If a Western country found itself in a similar situation, its government would already be devising the most imaginative plans to waste what has been left over. But the Republic of China has chosen not to follow that path. This Thursday, the Taipei Times announced that the Taiwanese government has decided to return the excess money to taxpayers. The Republic of China government will return 6,000 New Taiwan dollars (about 195.35 US dollars or 183.19 euros) to each taxpayer. In total, some 140 billion New Taiwan dollars will be returned, leaving 40,000 in reserve.

Such a measure is not only unthinkable in the West, where we have become accustomed to a systematic public deficit -that is, to the fact that the State always spends more than it takes in, something that ends up leading the public debt to astronomical numbers- but also in communist China, which is reaching historic public deficit figures.

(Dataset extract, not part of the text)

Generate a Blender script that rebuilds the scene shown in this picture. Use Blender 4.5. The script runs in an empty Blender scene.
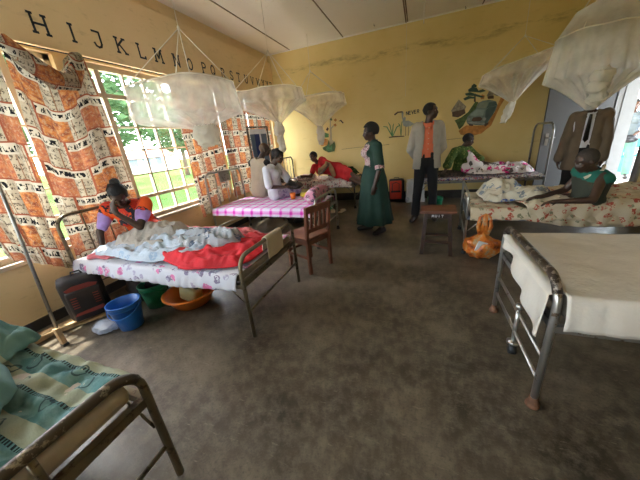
import bpy, bmesh, math, random
from mathutils import Vector, Matrix, noise
random.seed(7)
PI = math.pi
SC = bpy.context.scene
COL = SC.collection
V = Vector
SKY, SUN, EXPO = 1.0, 5.0, 1.65

# ------------------------------------------------------------------ tagging
def tag(o, label=None, cat=None, group=None, kind=None):
    if label: o['label'] = label
    if cat: o['category'] = cat
    if group: o['group'] = group
    if kind: o['kind'] = kind
    return o

def thing(name, label, cat, loc=(0, 0, 0), rz=0.0, group=None):
    o = bpy.data.objects.new(name, None); COL.objects.link(o)
    o.empty_display_size = 0.1
    o.location = loc; o.rotation_euler = (0, 0, rz)
    return tag(o, label, cat, group)

def obj(name, bm, mat, parent=None, smooth=True, label=None):
    me = bpy.data.meshes.new(name)
    if isinstance(bm, tuple):
        me.from_pydata(bm[0], [], bm[1])
    else:
        bmesh.ops.recalc_face_normals(bm, faces=bm.faces[:])
        bm.to_mesh(me); bm.free()
    if mat is not None: me.materials.append(mat)
    o = bpy.data.objects.new(name, me); COL.objects.link(o)
    if parent is not None: o.parent = parent
    if smooth:
        me.polygons.foreach_set('use_smooth', [True] * len(me.polygons))
    if label: o['label'] = label
    me.update()
    return o

def crease(o, ang=40):
    m = o.modifiers.new('edges', 'EDGE_SPLIT'); m.split_angle = math.radians(ang); return o

def copy_tree(o, parent=None):
    c = o.copy(); COL.objects.link(c); c.parent = parent
    for ch in o.children: copy_tree(ch, c)
    return c

# ------------------------------------------------------------------ bmesh shapes
def NB(): return bmesh.new()

def box(bm, c, s, rot=None, bev=0.0):
    b = bmesh.new()
    bmesh.ops.create_cube(b, size=1)
    for v in b.verts: v.co = V((v.co.x * s[0], v.co.y * s[1], v.co.z * s[2]))
    if bev > 0:
        bmesh.ops.bevel(b, geom=b.edges[:], offset=bev, segments=2, profile=.6, affect='EDGES')
    R = rot if rot is not None else Matrix.Identity(3)
    for v in b.verts: v.co = R @ v.co + V(c)
    merge(bm, b)

def merge(bm, b):
    vs = [bm.verts.new(v.co) for v in b.verts]
    b.verts.index_update()
    for f in b.faces:
        try: bm.faces.new([vs[v.index] for v in f.verts])
        except ValueError: pass
    b.free()

def rz(a): return Matrix.Rotation(a, 3, 'Z')

def frame_of(d):
    d = d.normalized()
    a = V((0, 0, 1)) if abs(d.z) < .9 else V((1, 0, 0))
    x = d.cross(a).normalized(); y = d.cross(x).normalized()
    return x, y

def tube(bm, pts, r, seg=10, caps=True, closed=False):
    pts = [V(p) for p in pts]; n = len(pts)
    rr = r if isinstance(r, (list, tuple)) else [r] * n
    rings = []; px = None
    for i, p in enumerate(pts):
        a = pts[i - 1] if i > 0 else (pts[-1] if closed else p)
        b = pts[(i + 1) % n] if (i < n - 1 or closed) else p
        d = (b - a)
        if d.length < 1e-9: d = V((0, 0, 1))
        d.normalize()
        if px is None: x, y = frame_of(d)
        else:
            x = px - d * px.dot(d)
            if x.length < 1e-5: x, y = frame_of(d)
            x.normalize(); y = d.cross(x)
        px = x
        rings.append([bm.verts.new(p + (x * math.cos(2 * PI * k / seg) + y * math.sin(2 * PI * k / seg)) * rr[i]) for k in range(seg)])
    m = n if closed else n - 1
    for i in range(m):
        A, B = rings[i], rings[(i + 1) % n]
        for k in range(seg):
            bm.faces.new([A[k], A[(k + 1) % seg], B[(k + 1) % seg], B[k]])
    if caps and not closed:
        bm.faces.new(rings[0][::-1]); bm.faces.new(rings[-1])

def cyl(bm, a, b, r0, r1=None, seg=16):
    tube(bm, [a, b], [r0, r0 if r1 is None else r1], seg)

def lathe(bm, prof, c=(0, 0, 0), seg=28, sx=1.0, sy=1.0):
    c = V(c); rings = []
    for (r, z) in prof:
        rings.append([bm.verts.new(c + V((r * sx * math.cos(2 * PI * k / seg), r * sy * math.sin(2 * PI * k / seg), z))) for k in range(seg)])
    for i in range(len(prof) - 1):
        for k in range(seg):
            bm.faces.new([rings[i][k], rings[i][(k + 1) % seg], rings[i + 1][(k + 1) % seg], rings[i + 1][k]])
    return rings

def ellip(bm, c, r, rot=None, seg=16, rings=10):
    b = bmesh.new(); bmesh.ops.create_uvsphere(b, u_segments=seg, v_segments=rings, radius=1)
    R = rot if rot is not None else Matrix.Identity(3)
    for v in b.verts: v.co = R @ V((v.co.x * r[0], v.co.y * r[1], v.co.z * r[2])) + V(c)
    merge(bm, b)

def capsule(bm, a, b, ra, rb, seg=12):
    a, b = V(a), V(b); d = b - a
    if d.length < 1e-6: ellip(bm, a, (ra, ra, ra)); return
    L = d.length; d = d / L
    pts, rs = [], []
    for t in (-1, -.92, -.7, -.38): pts.append(a + d * ra * t); rs.append(max(ra * math.sqrt(max(0, 1 - t * t)), ra * .05))
    pts.append(a); rs.append(ra); pts.append(b); rs.append(rb)
    for t in (.38, .7, .92, 1): pts.append(b + d * rb * t); rs.append(max(rb * math.sqrt(max(0, 1 - t * t)), rb * .05))
    tube(bm, pts, rs, seg)

def prism(bm, poly, fn, t0, t1):
    """poly 2D list -> solid between offsets t0,t1; fn(u,v,t)->Vector"""
    A = [bm.verts.new(fn(u, v, t0)) for u, v in poly]
    B = [bm.verts.new(fn(u, v, t1)) for u, v in poly]
    bm.faces.new(A[::-1]); bm.faces.new(B)
    n = len(poly)
    for i in range(n): bm.faces.new([A[i], A[(i + 1) % n], B[(i + 1) % n], B[i]])

def grid(nu, nv, fn, uvfn=None):
    """returns mesh data tuple + uv list"""
    vs = [fn(i / nu, j / nv) for j in range(nv + 1) for i in range(nu + 1)]
    fs = [(j * (nu + 1) + i, j * (nu + 1) + i + 1, (j + 1) * (nu + 1) + i + 1, (j + 1) * (nu + 1) + i) for j in range(nv) for i in range(nu)]
    return vs, fs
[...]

It should be noted, in case anyone is unaware of this fact, that the party that currently governs democratic China, the Democratic Progressive Party, is a liberal-progressive party. It is a center-left party, rather far from my ideological approaches, although it differs from many Western progressive parties in that it is a firmly anti-communist party and is committed to classic liberal recipes in economic matters. There are things of the approaches of that party that I do not like, but unlike the western left, at least it knows how to manage the economy. Western liberals could already take an example from their Taiwanese colleagues in this matter.